━━━ Material provided ━━━

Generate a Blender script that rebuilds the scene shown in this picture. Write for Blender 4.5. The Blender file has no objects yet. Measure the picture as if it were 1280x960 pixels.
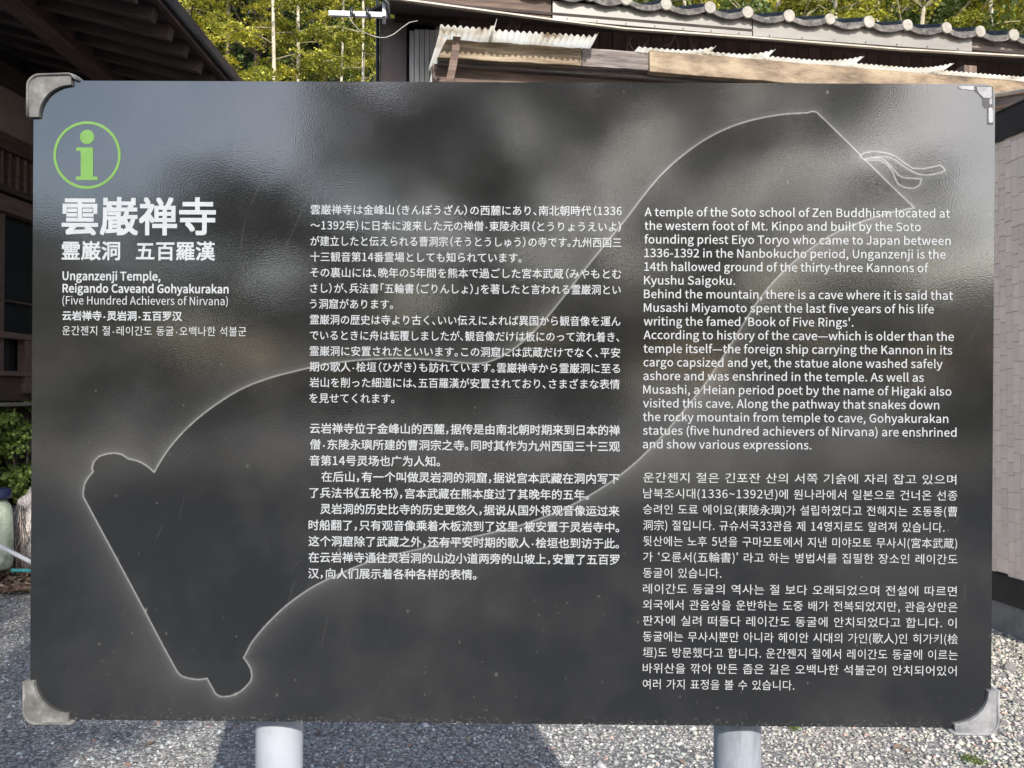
import bpy, math, random
import numpy as np
from mathutils import Vector, Matrix, Euler

sc = bpy.context.scene
col = sc.collection
R = math.radians
PI = math.pi
F = 967.0                      # focal length in photograph pixels (1280 wide)
CAMZ = 1.28
PITCH = math.atan(14 / F)

# ------------------------------------------------------------------ camera
cam_d = bpy.data.cameras.new('camera')
cam_d.lens = 36 * F / 1280; cam_d.sensor_width = 36
cam_d.clip_start = 0.05; cam_d.clip_end = 2000
cam = bpy.data.objects.new('camera', cam_d); col.objects.link(cam)
cam.location = (0, 0, CAMZ); cam.rotation_euler = (PI / 2 + PITCH, 0, 0)
sc.camera = cam

# ------------------------------------------------------------------ world, sun, exposure
SUN_EL, SUN_AZ = 33.0, 14.0    # azimuth: degrees to the right of straight behind the camera
w = bpy.data.worlds.new('World'); sc.world = w; w.use_nodes = True
wn = w.node_tree.nodes; wl = w.node_tree.links
sky = wn.new('ShaderNodeTexSky'); sky.sky_type = 'NISHITA'; sky.sun_disc = False
sky.sun_elevation = R(SUN_EL); sky.sun_rotation = R(180 - SUN_AZ)
sky.air_density = 1.0; sky.dust_density = 1.6; sky.ozone_density = 1.0
bg = wn['Background']; bg.inputs['Strength'].default_value = 0.15
wl.new(sky.outputs[0], bg.inputs[0])
sd = bpy.data.lights.new('sun', 'SUN'); sd.energy = 3.2; sd.angle = R(0.53); sd.color = (1.0, 0.95, 0.87)
so = bpy.data.objects.new('sun', sd); col.objects.link(so)
sdir = Vector((math.sin(R(SUN_AZ)) * math.cos(R(SUN_EL)), -math.cos(R(SUN_AZ)) * math.cos(R(SUN_EL)), math.sin(R(SUN_EL))))
so.rotation_euler = sdir.to_track_quat('Z', 'Y').to_euler(); so.location = (3, -8, 12)
sc.view_settings.view_transform = 'Standard'; sc.view_settings.look = 'None'
sc.view_settings.exposure = 1.08; sc.view_settings.gamma = 1.0

# ------------------------------------------------------------------ small helpers
rnd = random.Random(7)
RG = np.random.default_rng(11)

def tag(o, label=None, cat=None, group=None, kind=None):
    if label: o['label'] = label
    if cat: o['category'] = cat
    if group: o['group'] = group
    if kind: o['kind'] = kind
    return o

def empty(name, loc=(0, 0, 0), rot=(0, 0, 0), parent=None):
    o = bpy.data.objects.new(name, None); col.objects.link(o)
    o.location = loc; o.rotation_euler = rot; o.empty_display_size = 0.1
    if parent: o.parent = parent
    return o

def mesh_obj(name, me, mat, parent=None, loc=None):
    o = bpy.data.objects.new(name, me); col.objects.link(o)
    if mat and not me.materials: me.materials.append(mat)
    if parent: o.parent = parent
    if loc is not None: o.location = loc
    return o

def mk(name, verts, faces, mat, parent=None, loc=None, smooth=False):
    me = bpy.data.meshes.new(name); me.from_pydata([tuple(v) for v in verts], [], faces)
    if smooth: me.shade_smooth()
    me.update()
    return mesh_obj(name, me, mat, parent, loc)

def npmesh(name, V, Fc, smooth=False):
    """V Nx3 array, Fc MxK faces (constant K)"""
    me = bpy.data.meshes.new(name)
    V = np.asarray(V, np.float32); Fc = np.asarray(Fc, np.int32)
    me.vertices.add(len(V)); me.vertices.foreach_set('co', V.ravel())
    k = Fc.shape[1]
    me.loops.add(Fc.size); me.loops.foreach_set('vertex_index', Fc.ravel())
    me.polygons.add(len(Fc)); me.polygons.foreach_set('loop_start', np.arange(0, Fc.size, k, dtype=np.int32))
    me.polygons.foreach_set('loop_total', np.full(len(Fc), k, np.int32))
    if smooth: me.polygons.foreach_set('use_smooth', np.ones(len(Fc), bool))
    me.update(calc_edges=True)
    return me

BOXF = [(0, 1, 3, 2), (4, 6, 7, 5), (0, 4, 5, 1), (2, 3, 7, 6), (0, 2, 6, 4), (1, 5, 7, 3)]
def box(name, mat, parent, x0, x1, y0, y1, z0, z1, bev=0.0, warp=0.0):
    cx, cy, cz = (x0 + x1) / 2, (y0 + y1) / 2, (z0 + z1) / 2
    vs = [(x - cx, y - cy, z - cz) for x in (x0, x1) for y in (y0, y1) for z in (z0, z1)]
    if warp: vs = [(a + rnd.uniform(-warp, warp), b + rnd.uniform(-warp, warp), c + rnd.uniform(-warp, warp)) for a, b, c in vs]
    o = mk(name, vs, BOXF, mat, parent, (cx, cy, cz))
    if bev:
        m = o.modifiers.new('bevel', 'BEVEL'); m.width = bev; m.segments = 2; m.limit_method = 'ANGLE'
    return o

def beam(name, mat, parent, A, B, wd, ht, bev=0.004, up=(0, 0, 1), n=1, jit=0.0):
    """a timber from A to B (centre line), wd across, ht along up, its length on local X"""
    A, B = Vector(A), Vector(B); d = B - A; L = d.length; x = d.normalized()
    z = Vector(up); z = (z - x * z.dot(x)).normalized(); y = z.cross(x)
    vs, fs = [], []
    for i in range(n + 1):
        u = -L / 2 + L * i / n
        for (a, b) in ((-1, -1), (1, -1), (1, 1), (-1, 1)):
            vs.append((u, a * wd / 2 + rnd.uniform(-jit, jit), b * ht / 2 + rnd.uniform(-jit, jit)))
    for i in range(n):
        for k in range(4):
            a = i * 4 + k; b = i * 4 + (k + 1) % 4
            fs.append((a, b, b + 4, a + 4))
    fs.append((3, 2, 1, 0)); e = n * 4; fs.append((e, e + 1, e + 2, e + 3))
    o = mk(name, vs, fs, mat, parent)
    M = Matrix((x, y, z)).transposed().to_4x4(); M.translation = (A + B) / 2
    o.matrix_local = M
    if bev:
        m = o.modifiers.new('bevel', 'BEVEL'); m.width = bev; m.segments = 2; m.limit_method = 'ANGLE'
    return o

def tube_data(pts, rad, n=8, cap=True):
    pts = [Vector(p) for p in pts]; V, Fs = [], []
    rad = rad if isinstance(rad, (list, tuple)) else [rad] * len(pts)
    prev = None
    for i, p in enumerate(pts):
        d = (pts[min(i + 1, len(pts) - 1)] - pts[max(i - 1, 0)]).normalized()
        if prev is None: a = Vector((0, 0, 1)) if abs(d.z) < .9 else Vector((1, 0, 0)); prev = (a - d * a.dot(d)).normalized()
        else: prev = (prev - d * prev.dot(d)).normalized()
        b = d.cross(prev)
        for k in range(n):
            t = 2 * PI * k / n
            V.append(p + (prev * math.cos(t) + b * math.sin(t)) * rad[i])
    for i in range(len(pts) - 1):
        for k in range(n):
            a = i * n + k; c = i * n + (k + 1) % n
            Fs.append((a, c, c + n, a + n))
    if cap:
        Fs.append(tuple(reversed(range(n)))); Fs.append(tuple(range((len(pts) - 1) * n, len(pts) * n)))
    return V, Fs

def tube(name, mat, parent, pts, rad, n=10):
    V, Fs = tube_data(pts, rad, n)
    o = mk(name, V, Fs, mat, parent, smooth=True)
    return o

def join_tubes(name, mat, parent, lst, n=6):
    V, Fs = [], []
    for pts, rad in lst:
        v, f = tube_data(pts, rad, n); b = len(V)
        V += v; Fs += [tuple(i + b for i in q) for q in f]
    return mk(name, V, Fs, mat, parent, smooth=True)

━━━

» Task instructions: Answer with one number: how many lines in the listing hold "scene".

» Written solution: 2